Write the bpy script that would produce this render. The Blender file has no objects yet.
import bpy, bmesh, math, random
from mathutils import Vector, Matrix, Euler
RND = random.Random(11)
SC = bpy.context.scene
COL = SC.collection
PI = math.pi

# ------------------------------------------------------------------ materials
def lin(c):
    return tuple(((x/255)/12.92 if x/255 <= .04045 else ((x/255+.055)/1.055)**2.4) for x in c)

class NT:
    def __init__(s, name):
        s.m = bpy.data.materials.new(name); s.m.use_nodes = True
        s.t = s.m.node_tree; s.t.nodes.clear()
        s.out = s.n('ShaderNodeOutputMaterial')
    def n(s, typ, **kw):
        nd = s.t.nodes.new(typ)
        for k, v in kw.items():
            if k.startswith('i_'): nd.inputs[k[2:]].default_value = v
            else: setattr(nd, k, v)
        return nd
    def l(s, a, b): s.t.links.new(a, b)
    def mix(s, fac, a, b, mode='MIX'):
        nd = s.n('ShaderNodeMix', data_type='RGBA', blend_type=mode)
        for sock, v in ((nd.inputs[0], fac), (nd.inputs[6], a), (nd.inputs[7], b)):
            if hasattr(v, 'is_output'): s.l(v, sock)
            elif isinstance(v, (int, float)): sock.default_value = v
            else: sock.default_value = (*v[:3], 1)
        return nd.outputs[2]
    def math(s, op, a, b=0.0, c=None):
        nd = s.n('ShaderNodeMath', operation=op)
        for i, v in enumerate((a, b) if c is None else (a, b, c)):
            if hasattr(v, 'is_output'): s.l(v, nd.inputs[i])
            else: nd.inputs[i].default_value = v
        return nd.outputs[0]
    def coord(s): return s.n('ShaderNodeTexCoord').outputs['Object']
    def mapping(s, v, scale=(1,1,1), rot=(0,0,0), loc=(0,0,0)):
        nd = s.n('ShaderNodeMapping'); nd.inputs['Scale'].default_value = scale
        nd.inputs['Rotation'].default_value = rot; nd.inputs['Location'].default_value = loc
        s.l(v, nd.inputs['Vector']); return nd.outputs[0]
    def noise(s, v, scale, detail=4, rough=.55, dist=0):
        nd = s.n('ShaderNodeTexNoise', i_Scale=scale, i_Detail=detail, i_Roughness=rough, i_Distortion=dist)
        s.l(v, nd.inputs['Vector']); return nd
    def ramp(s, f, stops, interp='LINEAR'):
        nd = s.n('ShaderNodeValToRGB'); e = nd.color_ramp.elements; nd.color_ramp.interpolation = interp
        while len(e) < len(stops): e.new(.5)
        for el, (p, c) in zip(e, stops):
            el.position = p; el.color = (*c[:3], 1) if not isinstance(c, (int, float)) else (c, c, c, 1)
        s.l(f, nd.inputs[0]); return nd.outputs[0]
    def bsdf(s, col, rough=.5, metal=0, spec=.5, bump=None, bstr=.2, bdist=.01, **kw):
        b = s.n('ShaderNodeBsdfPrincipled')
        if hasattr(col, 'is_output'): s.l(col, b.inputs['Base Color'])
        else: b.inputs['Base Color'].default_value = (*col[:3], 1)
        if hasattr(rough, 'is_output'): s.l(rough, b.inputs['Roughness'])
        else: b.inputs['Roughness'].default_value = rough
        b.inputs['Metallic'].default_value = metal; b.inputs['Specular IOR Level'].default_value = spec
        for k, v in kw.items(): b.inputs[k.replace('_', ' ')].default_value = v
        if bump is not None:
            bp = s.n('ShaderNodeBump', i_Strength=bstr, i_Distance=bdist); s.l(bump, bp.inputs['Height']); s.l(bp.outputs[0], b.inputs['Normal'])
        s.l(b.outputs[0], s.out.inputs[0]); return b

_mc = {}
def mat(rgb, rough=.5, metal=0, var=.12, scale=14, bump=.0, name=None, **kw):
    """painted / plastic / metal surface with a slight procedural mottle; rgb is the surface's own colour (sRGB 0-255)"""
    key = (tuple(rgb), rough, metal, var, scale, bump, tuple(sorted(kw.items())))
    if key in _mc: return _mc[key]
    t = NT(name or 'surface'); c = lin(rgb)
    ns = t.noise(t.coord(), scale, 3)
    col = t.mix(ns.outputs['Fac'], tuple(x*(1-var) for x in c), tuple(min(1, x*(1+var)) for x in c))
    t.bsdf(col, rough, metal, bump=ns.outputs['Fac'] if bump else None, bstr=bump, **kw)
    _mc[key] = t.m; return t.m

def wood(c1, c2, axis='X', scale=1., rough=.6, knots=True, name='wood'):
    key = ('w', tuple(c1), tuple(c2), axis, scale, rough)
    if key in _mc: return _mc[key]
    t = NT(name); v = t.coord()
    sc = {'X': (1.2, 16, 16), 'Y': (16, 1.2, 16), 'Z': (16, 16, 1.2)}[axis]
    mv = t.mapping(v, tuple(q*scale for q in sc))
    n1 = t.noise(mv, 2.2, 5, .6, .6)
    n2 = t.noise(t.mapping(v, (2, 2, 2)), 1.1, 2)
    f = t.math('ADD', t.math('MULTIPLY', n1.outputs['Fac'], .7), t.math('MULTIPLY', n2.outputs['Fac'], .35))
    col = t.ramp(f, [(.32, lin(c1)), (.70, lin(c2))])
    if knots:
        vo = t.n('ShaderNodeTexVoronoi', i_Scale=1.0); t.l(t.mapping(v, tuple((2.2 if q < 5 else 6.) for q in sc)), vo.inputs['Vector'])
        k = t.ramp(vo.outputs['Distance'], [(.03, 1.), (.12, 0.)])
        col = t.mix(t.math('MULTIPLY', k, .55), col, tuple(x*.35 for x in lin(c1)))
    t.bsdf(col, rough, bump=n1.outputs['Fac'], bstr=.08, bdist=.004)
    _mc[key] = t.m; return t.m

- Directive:
Starting at the first line of the data above, please restate word for word every line up to and including the one that holds "PI = math.pi", and add nothing else.

- Solution:
Write the bpy script that would produce this render. The Blender file has no objects yet.
import bpy, bmesh, math, random
from mathutils import Vector, Matrix, Euler
RND = random.Random(11)
SC = bpy.context.scene
COL = SC.collection
PI = math.pi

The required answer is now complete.